Wenn sie heute nicht anschaffen, haben sie morgen kein Geld, nichts zu
essen – und nichts zu wohnen.
Was jetzt in Stuttgart passieren wird, ist, dass sich diese
Frauen entweder nicht leisten können, nicht mehr anzuschaffen, oder
dass sie es eh ihrer Zuhälter wegen nicht dürfen. Sie werden also
heimlich anschaffen, DENN SIE HABEN KEINE ANDERE WAHL. Und das ist der
entscheidende Knackpunkt. Sie werden es weiter tun müssen, und sie
werden, falls sie dabei erwischt werden, bestraft. Die Bussgelder, die
sie einkassieren werden, werden sie mit weiterer Prostitution
abstottern müssen, DA SIE KEINE ANDERE MÖGLICHKEIT HABEN. Nur mal so
nebenbei: die Zimmermieten für ihre Bordellzimmer laufen wahrscheinlich
ebenso einfach weiter. Das bedeutet: zusammen mit den Bussgeldern und
den Zimmermieten werden diese Frauen am Ende der Coronakrise noch
heftiger verschuldet dastehen als jetzt, und das bedeutet, sie können
NOCH WENIGER AUSSTEIGEN ALS JETZT SCHON. Und: sie werden sich in dieser
Zeit des gezwungenermaßen heimlichen Anschaffens einem erhöhten
gesundheitlichen Risiko aussetzen.
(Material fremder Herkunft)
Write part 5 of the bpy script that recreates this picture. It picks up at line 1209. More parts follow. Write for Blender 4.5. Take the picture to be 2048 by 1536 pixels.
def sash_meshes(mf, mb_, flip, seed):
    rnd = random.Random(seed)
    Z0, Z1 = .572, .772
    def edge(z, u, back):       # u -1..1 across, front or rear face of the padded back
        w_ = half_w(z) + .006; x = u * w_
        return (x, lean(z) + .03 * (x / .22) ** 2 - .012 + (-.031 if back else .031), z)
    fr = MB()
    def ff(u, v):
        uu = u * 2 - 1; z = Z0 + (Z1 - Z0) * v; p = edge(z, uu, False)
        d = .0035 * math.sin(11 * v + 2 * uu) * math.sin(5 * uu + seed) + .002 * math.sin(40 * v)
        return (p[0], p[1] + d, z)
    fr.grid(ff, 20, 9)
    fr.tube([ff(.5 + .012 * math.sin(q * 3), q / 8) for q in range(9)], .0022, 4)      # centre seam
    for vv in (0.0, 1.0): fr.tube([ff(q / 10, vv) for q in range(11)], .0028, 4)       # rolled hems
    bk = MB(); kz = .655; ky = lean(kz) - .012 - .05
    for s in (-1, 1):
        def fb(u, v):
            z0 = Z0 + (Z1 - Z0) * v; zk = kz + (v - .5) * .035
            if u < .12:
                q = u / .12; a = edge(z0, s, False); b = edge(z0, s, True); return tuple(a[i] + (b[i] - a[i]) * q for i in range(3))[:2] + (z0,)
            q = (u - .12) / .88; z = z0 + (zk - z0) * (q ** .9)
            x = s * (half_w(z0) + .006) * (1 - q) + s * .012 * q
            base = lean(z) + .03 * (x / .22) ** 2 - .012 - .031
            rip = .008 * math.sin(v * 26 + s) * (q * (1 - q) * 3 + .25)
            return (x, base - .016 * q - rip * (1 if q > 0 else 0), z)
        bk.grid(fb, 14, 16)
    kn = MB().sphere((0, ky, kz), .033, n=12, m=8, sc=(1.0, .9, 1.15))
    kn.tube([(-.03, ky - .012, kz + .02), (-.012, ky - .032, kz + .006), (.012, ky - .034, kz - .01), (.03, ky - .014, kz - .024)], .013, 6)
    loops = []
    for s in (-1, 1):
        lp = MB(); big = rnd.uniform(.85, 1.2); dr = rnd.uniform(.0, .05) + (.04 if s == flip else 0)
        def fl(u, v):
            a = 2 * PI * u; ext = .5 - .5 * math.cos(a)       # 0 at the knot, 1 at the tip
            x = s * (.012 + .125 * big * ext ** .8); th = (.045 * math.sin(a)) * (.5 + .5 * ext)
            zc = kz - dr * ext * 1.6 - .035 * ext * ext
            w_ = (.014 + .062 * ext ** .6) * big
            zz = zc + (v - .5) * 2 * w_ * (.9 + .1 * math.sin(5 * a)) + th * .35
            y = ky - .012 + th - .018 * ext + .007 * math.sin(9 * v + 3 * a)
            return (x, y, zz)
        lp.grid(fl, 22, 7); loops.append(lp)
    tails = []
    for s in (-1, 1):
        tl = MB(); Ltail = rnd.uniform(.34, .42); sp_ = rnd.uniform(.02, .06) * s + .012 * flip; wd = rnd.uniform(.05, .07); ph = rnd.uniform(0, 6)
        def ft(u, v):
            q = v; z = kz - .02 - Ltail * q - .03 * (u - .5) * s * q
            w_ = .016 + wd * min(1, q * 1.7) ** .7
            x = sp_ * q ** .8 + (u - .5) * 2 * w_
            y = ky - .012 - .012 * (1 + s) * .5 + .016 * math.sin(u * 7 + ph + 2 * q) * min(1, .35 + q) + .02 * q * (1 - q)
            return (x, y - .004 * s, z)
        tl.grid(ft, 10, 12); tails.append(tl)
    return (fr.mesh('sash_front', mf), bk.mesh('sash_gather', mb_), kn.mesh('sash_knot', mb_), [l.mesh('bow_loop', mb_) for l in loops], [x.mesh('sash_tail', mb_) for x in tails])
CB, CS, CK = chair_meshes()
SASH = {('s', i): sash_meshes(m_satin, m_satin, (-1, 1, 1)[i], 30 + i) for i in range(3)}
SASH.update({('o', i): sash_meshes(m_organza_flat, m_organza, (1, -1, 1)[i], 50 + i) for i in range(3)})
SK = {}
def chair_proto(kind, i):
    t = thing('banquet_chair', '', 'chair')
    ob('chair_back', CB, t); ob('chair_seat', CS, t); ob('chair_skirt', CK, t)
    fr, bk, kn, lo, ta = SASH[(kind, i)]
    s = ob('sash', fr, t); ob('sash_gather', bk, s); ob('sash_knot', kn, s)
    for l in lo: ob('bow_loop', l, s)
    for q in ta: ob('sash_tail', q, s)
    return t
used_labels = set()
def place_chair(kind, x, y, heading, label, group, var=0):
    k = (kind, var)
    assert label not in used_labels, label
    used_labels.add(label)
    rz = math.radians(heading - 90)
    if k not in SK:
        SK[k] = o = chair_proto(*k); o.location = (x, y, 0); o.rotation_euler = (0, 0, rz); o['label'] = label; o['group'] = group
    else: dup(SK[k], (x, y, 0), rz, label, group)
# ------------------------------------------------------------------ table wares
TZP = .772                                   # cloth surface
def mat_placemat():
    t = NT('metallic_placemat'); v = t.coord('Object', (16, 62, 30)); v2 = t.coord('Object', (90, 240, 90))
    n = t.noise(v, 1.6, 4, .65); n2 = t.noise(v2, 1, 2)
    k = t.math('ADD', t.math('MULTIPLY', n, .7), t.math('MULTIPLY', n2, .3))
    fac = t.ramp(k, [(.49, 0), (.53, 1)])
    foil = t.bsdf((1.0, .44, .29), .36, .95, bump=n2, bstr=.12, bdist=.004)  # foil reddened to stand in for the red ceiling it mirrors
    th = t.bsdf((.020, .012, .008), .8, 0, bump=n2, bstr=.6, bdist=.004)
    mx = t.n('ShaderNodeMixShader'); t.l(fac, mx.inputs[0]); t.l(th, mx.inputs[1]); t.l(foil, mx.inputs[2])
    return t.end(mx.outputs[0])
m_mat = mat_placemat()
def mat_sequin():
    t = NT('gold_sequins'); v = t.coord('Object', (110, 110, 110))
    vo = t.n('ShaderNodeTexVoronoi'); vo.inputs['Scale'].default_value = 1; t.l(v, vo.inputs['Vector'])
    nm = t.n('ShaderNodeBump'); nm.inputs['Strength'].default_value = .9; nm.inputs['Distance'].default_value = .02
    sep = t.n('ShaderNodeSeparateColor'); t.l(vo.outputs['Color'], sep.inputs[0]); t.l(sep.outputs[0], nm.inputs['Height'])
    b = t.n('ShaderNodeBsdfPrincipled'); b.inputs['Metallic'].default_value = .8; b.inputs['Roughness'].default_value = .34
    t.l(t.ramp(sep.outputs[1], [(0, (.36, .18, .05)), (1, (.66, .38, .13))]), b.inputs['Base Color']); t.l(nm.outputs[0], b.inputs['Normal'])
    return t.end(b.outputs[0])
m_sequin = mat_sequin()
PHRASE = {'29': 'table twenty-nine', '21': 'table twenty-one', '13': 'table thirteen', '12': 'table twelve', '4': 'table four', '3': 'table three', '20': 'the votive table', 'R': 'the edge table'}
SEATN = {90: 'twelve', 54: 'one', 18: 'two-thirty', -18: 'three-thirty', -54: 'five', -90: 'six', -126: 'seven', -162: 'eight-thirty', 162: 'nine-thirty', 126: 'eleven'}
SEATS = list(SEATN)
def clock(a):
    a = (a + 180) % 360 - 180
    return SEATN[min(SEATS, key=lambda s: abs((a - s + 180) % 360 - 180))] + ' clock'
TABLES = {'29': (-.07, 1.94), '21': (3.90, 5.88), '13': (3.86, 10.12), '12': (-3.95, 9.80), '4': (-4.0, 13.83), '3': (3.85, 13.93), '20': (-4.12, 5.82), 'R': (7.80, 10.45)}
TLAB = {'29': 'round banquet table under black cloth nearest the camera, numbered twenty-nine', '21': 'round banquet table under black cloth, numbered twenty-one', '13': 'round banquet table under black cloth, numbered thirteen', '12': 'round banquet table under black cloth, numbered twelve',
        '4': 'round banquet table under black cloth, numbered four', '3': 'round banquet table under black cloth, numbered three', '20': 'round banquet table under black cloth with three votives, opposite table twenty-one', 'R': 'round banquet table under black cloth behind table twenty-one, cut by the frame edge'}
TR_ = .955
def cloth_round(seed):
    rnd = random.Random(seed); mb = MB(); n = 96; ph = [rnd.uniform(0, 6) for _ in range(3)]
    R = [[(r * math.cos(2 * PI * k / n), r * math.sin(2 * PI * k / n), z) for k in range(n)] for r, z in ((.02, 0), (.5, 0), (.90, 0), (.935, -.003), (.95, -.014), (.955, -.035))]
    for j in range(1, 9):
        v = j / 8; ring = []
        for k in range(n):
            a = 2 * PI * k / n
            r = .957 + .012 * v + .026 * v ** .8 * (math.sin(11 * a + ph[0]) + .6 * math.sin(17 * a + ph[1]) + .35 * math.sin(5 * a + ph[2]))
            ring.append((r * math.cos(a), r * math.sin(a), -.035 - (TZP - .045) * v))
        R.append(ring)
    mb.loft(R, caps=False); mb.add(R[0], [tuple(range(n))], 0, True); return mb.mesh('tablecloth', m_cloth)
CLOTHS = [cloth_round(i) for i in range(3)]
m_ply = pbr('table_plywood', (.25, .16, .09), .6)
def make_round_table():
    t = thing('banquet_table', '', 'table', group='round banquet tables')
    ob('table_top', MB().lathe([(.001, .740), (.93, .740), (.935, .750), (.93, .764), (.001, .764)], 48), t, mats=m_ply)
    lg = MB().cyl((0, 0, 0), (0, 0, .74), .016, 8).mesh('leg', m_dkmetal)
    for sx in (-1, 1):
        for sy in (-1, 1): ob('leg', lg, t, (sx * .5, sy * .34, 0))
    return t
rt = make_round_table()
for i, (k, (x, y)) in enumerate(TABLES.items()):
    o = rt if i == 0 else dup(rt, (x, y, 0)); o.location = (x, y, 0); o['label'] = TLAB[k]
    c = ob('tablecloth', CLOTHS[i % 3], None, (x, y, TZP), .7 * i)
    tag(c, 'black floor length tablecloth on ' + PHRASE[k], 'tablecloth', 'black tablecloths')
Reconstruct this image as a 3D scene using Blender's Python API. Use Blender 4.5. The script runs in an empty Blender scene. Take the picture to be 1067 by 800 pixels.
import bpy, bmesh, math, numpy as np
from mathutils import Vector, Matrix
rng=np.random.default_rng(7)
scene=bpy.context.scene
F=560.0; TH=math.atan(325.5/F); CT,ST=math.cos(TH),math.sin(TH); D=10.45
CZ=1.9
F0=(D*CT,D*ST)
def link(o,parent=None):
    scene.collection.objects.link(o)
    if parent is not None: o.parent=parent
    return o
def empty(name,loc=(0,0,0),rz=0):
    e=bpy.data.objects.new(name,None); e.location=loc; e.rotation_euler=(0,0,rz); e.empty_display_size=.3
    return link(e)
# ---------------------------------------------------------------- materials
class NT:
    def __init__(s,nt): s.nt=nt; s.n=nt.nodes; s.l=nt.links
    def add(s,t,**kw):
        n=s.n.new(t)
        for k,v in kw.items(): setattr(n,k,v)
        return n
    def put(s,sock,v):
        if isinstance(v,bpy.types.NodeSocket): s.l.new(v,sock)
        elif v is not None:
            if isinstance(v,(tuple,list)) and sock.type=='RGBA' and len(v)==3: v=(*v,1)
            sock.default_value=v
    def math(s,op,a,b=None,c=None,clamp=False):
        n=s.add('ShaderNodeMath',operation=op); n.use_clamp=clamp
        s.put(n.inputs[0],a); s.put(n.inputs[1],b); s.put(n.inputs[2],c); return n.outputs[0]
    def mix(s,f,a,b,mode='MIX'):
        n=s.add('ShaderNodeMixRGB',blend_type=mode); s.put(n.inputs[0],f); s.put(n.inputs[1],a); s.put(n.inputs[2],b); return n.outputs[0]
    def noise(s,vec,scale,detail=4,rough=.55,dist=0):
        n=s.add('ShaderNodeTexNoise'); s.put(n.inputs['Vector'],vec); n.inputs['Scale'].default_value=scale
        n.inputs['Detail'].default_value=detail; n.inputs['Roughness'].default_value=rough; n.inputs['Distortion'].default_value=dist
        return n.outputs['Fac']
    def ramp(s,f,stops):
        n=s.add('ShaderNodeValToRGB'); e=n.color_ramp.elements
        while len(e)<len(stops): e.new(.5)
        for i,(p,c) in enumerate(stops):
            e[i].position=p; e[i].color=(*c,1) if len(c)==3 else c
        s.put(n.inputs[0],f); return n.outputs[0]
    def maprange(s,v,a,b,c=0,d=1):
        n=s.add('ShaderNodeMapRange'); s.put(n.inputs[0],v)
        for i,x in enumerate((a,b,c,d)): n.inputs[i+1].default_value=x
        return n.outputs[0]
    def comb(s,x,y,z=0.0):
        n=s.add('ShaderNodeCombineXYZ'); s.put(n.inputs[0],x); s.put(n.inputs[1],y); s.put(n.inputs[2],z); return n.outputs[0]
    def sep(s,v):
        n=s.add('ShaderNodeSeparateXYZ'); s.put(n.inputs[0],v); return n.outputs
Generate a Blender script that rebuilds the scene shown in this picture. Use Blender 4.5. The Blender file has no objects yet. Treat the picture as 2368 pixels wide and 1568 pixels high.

Denn die Kohle muss ran. Für Essen,
Wohnen, Zuhälter und die Kinder in Rumänien. Und das bedeutet: da eh
sehr viel weniger Freier kommen, haben die mehr Macht und können Sex
ohne Gummi eher einfordern.
Sieht so Schutz aus? DEFINITIV NICHT.
Bitte freut euch also nicht, wenn ihr diese Nachricht lest. Denn für die betroffenen Frauen ist sie schrecklich.